La démons­tra­tion de ce mal­en­ten­du, nous la trou­vons encore dans le fait que le vain­queur d’une nou­velle confla­gra­tion ne pour­rait avoir — la paix venue — d’autre but que le bon­heur de ce qui pour­rait res­ter de l’hu­ma­ni­té fina­le­ment sou­mise à son gou­ver­ne­ment. Alors ! Pour­quoi ne pas l’ins­tau­rer dès main­te­nant, ce bon­heur, et faire ain­si l’é­co­no­mie de cette guerre ? Il serait absurde de croire que Sta­line, mis en pré­sence de l’al­ter­na­tive, pour­rait pré­fé­rer deve­nir le chef d’un monde dévas­té plu­tôt que l’ar­ti­san louan­gé du bon­heur uni­ver­sel. Si c’est la célé­bri­té qu’il recherche, il est hors de doute qu’il en trou­ve­rait bien davan­tage et de meilleure qua­li­té dans la récon­ci­lia­tion et le bien com­mun que dans le mas­sacre des peuples, même au prix de la vic­toire finale.

L’HEURE PATHÉTIQUE. — Telles sont les cer­ti­tudes.

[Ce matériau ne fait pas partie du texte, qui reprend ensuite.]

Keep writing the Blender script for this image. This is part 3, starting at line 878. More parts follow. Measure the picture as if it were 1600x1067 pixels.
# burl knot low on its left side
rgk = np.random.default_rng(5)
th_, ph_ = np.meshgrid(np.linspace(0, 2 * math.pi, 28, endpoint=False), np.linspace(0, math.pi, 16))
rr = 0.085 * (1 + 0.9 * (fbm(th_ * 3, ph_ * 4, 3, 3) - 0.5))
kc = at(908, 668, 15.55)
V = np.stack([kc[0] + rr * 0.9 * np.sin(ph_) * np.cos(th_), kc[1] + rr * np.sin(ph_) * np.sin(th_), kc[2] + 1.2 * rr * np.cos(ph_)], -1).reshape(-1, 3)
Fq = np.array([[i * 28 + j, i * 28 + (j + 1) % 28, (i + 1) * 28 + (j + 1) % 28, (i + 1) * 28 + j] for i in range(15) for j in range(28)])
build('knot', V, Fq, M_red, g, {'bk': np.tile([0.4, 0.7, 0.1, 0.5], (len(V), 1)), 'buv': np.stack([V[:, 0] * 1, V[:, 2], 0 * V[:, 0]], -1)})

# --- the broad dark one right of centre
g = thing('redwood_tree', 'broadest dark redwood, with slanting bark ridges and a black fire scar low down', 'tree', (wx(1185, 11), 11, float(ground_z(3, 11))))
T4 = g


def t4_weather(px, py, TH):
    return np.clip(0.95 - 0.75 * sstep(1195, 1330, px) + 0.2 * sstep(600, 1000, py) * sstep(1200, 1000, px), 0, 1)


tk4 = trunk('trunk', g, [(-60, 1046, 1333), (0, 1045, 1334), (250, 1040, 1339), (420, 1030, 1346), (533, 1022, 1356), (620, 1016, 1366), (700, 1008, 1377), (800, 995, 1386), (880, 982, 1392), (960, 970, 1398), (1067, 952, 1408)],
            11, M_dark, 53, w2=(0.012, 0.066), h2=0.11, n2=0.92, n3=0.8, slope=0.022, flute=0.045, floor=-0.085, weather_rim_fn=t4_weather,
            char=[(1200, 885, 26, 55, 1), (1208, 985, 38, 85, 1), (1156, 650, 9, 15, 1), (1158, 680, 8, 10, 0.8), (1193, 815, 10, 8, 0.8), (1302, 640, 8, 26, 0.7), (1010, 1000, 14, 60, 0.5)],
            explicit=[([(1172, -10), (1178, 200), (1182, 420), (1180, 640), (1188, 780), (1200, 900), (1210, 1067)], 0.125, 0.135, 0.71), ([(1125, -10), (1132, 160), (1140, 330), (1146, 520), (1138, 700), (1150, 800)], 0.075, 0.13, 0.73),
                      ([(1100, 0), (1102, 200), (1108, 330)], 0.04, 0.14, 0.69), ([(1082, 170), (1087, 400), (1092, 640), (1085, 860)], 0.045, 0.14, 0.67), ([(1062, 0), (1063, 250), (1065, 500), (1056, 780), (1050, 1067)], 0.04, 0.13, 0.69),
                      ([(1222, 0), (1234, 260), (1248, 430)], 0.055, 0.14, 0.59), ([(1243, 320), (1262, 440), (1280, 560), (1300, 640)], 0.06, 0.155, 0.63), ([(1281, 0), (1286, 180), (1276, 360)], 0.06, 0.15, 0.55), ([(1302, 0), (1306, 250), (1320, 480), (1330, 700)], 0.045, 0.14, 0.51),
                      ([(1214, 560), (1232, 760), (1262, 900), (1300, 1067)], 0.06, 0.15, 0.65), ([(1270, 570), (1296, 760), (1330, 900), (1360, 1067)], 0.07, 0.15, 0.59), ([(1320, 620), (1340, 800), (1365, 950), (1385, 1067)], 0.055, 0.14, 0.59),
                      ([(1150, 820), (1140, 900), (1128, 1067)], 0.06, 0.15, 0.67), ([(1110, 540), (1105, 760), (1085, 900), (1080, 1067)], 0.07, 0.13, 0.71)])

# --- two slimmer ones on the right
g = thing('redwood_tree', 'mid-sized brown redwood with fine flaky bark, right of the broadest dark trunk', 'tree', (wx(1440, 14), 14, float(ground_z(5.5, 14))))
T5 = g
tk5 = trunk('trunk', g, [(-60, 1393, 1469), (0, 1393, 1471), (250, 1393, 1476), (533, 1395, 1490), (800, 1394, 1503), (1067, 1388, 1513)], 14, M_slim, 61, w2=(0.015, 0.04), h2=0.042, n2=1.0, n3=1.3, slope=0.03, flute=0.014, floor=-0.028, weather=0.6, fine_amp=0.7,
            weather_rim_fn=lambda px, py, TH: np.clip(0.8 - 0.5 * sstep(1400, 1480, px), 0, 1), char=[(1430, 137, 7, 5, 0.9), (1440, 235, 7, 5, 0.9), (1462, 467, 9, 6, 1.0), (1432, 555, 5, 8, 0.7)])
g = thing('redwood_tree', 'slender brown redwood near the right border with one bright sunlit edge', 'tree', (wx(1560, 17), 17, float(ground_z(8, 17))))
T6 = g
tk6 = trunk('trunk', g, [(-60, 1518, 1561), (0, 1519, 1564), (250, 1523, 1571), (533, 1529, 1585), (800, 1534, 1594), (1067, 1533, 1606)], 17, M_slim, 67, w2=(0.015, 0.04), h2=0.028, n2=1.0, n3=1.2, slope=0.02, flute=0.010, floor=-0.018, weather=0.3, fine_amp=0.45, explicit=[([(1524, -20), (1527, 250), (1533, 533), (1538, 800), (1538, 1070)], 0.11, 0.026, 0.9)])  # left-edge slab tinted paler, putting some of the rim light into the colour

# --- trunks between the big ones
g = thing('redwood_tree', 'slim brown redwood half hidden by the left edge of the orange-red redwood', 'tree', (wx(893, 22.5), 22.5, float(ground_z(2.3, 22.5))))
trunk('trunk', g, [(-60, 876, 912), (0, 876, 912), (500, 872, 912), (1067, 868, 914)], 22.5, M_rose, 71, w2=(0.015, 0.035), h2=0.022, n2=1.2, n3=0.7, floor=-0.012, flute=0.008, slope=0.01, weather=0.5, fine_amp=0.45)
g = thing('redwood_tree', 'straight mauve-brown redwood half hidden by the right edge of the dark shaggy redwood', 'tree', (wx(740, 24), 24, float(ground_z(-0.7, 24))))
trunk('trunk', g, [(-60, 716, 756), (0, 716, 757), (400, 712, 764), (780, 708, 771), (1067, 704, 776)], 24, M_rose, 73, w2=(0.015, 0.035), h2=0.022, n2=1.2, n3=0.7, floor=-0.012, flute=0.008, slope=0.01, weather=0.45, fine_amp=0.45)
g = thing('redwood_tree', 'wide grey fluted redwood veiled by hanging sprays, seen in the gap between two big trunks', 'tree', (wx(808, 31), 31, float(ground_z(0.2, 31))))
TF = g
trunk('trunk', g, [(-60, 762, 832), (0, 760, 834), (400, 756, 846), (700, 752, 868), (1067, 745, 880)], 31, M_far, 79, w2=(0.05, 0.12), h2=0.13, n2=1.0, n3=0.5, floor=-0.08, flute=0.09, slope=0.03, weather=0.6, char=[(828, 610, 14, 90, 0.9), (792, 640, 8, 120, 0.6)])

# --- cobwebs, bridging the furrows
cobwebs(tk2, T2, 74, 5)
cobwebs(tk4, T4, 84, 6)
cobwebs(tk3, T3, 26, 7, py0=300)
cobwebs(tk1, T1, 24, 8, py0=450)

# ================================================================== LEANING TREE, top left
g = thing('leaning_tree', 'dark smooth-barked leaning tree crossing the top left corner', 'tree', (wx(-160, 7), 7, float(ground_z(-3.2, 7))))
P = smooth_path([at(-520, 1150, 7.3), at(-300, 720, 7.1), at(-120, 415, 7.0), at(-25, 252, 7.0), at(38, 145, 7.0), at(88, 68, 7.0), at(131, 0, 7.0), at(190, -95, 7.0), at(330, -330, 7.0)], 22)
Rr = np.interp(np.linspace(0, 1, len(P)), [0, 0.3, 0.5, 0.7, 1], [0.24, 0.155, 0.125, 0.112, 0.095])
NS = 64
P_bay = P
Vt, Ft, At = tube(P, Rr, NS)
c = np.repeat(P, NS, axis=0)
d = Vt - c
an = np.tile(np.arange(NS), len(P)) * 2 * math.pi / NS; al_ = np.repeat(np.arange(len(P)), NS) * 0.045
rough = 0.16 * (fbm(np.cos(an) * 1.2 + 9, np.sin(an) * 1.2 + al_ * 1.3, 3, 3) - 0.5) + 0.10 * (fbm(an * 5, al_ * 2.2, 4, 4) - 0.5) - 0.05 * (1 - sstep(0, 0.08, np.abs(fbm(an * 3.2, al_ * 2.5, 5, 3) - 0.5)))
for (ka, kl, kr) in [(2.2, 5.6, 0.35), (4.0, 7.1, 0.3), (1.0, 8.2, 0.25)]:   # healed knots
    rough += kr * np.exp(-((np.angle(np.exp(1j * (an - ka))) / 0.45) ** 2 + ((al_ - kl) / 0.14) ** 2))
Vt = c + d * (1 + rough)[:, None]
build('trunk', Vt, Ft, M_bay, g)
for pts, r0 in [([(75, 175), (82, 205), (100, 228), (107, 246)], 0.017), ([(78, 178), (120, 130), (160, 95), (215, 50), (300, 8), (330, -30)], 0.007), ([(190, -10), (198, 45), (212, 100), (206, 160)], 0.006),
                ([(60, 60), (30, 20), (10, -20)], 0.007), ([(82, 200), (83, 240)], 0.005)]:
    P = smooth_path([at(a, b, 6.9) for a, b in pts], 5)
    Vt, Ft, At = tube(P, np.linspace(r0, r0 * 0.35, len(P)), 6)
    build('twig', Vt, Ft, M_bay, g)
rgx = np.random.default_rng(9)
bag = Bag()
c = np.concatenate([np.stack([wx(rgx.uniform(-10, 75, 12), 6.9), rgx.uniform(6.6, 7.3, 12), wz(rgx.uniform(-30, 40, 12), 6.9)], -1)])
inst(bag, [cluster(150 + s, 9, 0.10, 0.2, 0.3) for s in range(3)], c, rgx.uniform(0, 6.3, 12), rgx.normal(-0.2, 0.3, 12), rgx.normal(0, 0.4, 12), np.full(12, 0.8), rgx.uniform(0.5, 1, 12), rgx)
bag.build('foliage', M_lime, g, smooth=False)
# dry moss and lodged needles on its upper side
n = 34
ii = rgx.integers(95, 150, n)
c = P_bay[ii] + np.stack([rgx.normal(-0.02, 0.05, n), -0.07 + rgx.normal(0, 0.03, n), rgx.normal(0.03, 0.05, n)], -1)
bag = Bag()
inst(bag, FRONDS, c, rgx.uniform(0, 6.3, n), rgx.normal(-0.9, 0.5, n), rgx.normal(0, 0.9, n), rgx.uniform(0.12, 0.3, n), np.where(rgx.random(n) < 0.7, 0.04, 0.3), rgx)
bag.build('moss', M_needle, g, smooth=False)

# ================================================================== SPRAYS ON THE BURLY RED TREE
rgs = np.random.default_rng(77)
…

Il ne tien­drait qu’aux savants ato­miques de les pro­cla­mer. Il est déso­lant de pen­ser que, faute d’en avoir l’i­dée, ils conti­nue­ront peut-être à s’é­cer­ve­ler dans la créa­tion d’en­gins de mort tou­jours plus per­fec­tion­nés, alors que leur véri­table mis­sion est bien plu­tôt d’i­ma­gi­ner, dans la fré­né­sie, le mer­veilleux ins­tru­ment de vie, de récon­ci­lia­tion et de bon­heur que serait le pro­gramme de la civi­li­sa­tion nou­velle. L’in­tui­tion leur en vien­dra-t-elle ou bien la voix de quelque incon­nu per­due dans l’es­pace et leur par­ve­nant par miracle, les inci­te­ra-t-elle à faire l’ef­fort d’i­ma­gi­na­tion déter­mi­nant ? Telle est la ques­tion angois­sante qui se pose. Car voi­ci venue l’heure pathé­tique où s’af­firme pour le monde la néces­si­té de chan­ger l’ordre des choses, sous peine de voir se consom­mer le nau­frage uni­ver­sel. Telle est donc l’al­ter­na­tive der­nière : ima­gi­ner ou disparaître.